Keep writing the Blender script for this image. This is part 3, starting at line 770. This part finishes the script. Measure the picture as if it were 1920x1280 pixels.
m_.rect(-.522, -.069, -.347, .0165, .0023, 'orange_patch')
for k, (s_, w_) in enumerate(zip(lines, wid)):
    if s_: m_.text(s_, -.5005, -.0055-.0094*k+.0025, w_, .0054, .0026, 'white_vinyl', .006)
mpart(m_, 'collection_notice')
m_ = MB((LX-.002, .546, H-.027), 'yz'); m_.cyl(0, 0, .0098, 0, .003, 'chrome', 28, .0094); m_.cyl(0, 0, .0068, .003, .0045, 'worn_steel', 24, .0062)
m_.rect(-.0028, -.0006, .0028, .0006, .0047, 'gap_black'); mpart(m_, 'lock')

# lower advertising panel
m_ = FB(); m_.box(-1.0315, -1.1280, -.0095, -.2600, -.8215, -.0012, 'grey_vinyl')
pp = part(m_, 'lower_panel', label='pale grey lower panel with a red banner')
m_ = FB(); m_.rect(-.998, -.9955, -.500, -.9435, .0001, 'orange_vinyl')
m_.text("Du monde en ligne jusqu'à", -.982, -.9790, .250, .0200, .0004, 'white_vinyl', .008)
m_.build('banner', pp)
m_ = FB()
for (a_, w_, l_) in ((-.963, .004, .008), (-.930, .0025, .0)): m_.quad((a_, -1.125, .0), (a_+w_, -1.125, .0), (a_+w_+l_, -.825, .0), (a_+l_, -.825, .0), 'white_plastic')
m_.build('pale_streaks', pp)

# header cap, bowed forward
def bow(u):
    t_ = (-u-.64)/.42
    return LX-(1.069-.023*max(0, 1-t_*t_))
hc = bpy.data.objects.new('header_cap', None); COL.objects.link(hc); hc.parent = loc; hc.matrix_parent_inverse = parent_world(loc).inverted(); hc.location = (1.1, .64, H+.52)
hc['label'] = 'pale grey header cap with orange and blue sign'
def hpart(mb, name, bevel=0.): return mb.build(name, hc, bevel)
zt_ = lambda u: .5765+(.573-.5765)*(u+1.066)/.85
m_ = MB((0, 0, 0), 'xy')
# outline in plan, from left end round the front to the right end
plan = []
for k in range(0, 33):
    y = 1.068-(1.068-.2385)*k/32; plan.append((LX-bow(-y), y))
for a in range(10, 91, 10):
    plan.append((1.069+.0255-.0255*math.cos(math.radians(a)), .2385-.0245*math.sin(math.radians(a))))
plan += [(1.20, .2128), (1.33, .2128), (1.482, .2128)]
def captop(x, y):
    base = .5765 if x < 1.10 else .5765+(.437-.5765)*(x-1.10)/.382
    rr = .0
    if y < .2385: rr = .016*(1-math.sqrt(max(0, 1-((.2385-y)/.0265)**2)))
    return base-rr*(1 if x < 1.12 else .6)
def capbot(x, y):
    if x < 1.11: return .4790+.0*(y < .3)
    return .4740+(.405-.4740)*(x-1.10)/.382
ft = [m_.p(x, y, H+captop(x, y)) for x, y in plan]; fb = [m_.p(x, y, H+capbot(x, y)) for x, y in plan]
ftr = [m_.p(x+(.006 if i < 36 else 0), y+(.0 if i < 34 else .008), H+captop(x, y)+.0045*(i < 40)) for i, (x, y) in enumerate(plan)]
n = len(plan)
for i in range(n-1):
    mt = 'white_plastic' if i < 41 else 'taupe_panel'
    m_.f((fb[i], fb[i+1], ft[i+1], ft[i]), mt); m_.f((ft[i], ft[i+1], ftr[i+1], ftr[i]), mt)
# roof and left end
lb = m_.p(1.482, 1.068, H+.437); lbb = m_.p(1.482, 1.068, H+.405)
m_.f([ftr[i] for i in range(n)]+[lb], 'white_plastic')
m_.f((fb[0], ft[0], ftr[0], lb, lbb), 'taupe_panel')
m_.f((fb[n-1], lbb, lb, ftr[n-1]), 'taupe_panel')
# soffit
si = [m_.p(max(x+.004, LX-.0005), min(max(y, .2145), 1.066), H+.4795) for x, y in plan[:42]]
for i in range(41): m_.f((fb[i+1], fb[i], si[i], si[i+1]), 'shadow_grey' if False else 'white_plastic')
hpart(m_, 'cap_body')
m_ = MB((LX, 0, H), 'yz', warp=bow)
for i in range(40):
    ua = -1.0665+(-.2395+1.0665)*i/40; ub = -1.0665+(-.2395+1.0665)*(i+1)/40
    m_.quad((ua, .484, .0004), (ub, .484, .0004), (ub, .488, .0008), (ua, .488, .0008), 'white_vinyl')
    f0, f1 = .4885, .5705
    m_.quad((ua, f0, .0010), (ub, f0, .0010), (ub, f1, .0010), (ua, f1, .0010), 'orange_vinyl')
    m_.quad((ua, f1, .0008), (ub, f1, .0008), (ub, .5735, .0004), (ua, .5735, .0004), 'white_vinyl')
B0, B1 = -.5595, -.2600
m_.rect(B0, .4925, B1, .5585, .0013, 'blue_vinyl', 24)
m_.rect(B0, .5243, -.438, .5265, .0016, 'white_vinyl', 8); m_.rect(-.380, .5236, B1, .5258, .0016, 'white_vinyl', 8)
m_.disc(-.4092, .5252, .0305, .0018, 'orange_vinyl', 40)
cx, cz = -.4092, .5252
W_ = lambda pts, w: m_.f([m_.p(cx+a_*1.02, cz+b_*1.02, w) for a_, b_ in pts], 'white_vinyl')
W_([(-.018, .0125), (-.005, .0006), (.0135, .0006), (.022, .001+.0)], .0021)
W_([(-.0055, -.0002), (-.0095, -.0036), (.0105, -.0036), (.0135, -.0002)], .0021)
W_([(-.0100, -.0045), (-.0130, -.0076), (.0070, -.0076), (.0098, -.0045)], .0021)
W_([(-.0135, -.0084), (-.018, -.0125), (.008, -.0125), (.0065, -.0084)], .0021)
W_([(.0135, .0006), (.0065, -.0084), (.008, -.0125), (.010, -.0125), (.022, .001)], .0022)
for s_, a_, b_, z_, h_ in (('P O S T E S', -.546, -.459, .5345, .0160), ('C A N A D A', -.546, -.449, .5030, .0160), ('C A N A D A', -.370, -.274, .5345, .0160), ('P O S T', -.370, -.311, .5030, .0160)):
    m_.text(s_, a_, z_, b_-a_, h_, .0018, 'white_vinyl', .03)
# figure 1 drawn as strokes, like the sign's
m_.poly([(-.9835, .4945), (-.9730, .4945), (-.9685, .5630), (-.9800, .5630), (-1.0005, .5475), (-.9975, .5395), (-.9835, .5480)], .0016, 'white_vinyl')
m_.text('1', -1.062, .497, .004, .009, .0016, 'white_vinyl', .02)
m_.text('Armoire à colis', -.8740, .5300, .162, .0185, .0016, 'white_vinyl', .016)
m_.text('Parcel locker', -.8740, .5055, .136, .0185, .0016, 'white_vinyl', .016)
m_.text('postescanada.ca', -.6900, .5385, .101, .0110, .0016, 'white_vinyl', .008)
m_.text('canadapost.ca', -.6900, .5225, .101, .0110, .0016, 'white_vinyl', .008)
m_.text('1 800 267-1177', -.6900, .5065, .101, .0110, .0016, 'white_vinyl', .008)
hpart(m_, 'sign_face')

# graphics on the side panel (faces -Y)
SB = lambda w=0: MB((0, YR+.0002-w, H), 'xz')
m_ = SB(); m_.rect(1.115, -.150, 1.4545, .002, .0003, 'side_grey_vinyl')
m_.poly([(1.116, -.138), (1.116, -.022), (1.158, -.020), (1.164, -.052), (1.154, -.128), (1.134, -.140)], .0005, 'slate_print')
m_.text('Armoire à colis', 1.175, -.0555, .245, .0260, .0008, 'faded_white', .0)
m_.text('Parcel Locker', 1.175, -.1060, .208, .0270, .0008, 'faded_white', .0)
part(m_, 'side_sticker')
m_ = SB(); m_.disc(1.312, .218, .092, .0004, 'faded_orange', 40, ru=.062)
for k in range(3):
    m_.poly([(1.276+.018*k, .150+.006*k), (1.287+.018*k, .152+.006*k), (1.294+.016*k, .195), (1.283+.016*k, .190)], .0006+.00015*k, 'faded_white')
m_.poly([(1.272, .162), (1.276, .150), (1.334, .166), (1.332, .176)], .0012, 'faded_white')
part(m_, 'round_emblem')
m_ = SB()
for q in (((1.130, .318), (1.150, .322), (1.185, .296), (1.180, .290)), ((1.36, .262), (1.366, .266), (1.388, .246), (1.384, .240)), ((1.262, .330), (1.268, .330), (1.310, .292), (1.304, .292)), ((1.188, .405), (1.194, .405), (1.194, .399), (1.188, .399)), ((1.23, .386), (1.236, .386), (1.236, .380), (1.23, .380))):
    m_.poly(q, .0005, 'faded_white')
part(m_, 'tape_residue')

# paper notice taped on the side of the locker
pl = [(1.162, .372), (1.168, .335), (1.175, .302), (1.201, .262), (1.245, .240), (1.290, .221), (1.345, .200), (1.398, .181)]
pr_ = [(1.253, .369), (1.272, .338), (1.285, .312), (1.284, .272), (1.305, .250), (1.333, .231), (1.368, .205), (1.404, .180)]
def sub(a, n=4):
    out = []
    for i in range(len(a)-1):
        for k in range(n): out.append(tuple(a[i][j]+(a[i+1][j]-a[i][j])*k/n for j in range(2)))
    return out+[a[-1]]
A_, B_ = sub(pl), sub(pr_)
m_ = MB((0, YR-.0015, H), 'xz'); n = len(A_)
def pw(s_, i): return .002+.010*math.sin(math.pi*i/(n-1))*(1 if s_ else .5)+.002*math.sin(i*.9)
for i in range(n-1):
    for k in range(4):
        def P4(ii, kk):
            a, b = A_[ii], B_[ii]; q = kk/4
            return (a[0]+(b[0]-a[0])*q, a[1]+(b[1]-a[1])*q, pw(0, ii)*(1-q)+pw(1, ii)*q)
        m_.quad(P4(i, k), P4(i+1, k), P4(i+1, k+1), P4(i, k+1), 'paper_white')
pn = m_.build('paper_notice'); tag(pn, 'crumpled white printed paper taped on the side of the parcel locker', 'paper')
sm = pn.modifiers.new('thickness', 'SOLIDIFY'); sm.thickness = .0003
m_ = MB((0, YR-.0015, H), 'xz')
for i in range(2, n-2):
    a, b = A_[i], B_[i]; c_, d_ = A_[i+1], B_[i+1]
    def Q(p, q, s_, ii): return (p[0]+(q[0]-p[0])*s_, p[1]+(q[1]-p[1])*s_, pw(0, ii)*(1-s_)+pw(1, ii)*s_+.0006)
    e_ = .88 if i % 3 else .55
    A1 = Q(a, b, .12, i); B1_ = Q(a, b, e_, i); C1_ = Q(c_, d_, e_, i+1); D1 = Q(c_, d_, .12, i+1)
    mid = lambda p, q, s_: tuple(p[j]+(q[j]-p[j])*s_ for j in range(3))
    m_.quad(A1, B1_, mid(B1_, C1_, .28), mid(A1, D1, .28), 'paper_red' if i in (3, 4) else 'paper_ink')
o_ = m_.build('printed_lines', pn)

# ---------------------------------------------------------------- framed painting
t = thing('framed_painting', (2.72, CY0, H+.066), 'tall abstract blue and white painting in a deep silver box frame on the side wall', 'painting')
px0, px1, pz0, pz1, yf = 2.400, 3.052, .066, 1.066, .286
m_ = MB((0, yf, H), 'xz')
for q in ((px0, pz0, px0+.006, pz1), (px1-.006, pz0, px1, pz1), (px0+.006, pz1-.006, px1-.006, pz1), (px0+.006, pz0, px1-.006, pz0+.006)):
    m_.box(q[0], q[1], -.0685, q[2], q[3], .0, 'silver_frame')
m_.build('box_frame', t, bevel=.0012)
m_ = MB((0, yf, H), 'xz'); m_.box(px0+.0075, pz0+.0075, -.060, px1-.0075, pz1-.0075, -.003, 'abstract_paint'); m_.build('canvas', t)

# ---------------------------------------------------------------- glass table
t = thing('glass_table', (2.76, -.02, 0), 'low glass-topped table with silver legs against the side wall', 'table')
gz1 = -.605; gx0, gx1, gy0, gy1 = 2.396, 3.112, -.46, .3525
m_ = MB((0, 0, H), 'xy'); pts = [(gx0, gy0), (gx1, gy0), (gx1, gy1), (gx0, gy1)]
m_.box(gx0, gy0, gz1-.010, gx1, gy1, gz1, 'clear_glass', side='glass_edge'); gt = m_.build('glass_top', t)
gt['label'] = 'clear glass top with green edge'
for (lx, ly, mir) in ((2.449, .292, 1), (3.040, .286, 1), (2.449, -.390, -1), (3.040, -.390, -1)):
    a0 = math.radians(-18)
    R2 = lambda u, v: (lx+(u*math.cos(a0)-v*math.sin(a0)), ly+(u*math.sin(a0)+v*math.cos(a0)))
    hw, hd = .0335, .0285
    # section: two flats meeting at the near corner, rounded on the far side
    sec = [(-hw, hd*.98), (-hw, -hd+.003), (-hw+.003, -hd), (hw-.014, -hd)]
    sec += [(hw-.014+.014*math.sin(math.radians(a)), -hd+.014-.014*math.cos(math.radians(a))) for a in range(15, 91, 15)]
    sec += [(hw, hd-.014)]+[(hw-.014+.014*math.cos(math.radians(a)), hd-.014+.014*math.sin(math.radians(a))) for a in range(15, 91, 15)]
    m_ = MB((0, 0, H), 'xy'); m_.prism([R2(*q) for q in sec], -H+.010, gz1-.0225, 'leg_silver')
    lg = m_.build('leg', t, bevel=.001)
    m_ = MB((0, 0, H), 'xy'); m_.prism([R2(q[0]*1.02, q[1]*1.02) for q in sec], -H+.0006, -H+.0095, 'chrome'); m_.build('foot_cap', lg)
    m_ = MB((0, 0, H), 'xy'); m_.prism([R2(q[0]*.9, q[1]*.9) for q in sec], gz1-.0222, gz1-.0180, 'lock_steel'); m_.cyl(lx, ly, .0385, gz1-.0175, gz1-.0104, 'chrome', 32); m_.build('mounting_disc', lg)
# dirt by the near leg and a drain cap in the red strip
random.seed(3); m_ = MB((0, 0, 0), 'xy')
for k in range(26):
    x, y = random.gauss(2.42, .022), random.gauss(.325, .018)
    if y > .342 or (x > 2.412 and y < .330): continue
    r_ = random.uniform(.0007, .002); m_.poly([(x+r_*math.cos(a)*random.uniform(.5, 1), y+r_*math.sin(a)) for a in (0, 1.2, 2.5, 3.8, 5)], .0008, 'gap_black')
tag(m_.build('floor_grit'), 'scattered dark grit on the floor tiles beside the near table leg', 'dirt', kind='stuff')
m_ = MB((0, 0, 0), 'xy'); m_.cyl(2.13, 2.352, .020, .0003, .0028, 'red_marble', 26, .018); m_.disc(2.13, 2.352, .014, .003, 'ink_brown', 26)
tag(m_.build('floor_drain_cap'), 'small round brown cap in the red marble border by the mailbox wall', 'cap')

Aim: Give the lines again, exactly as they stand, from the beginning of the data through the line with "m_.rect(-.0028, -.0006, .0028, .0006, .0047, 'gap_black');".

Final result:
Keep writing the Blender script for this image. This is part 3, starting at line 770. This part finishes the script. Measure the picture as if it were 1920x1280 pixels.
m_.rect(-.522, -.069, -.347, .0165, .0023, 'orange_patch')
for k, (s_, w_) in enumerate(zip(lines, wid)):
    if s_: m_.text(s_, -.5005, -.0055-.0094*k+.0025, w_, .0054, .0026, 'white_vinyl', .006)
mpart(m_, 'collection_notice')
m_ = MB((LX-.002, .546, H-.027), 'yz'); m_.cyl(0, 0, .0098, 0, .003, 'chrome', 28, .0094); m_.cyl(0, 0, .0068, .003, .0045, 'worn_steel', 24, .0062)
m_.rect(-.0028, -.0006, .0028, .0006, .0047, 'gap_black'); mpart(m_, 'lock')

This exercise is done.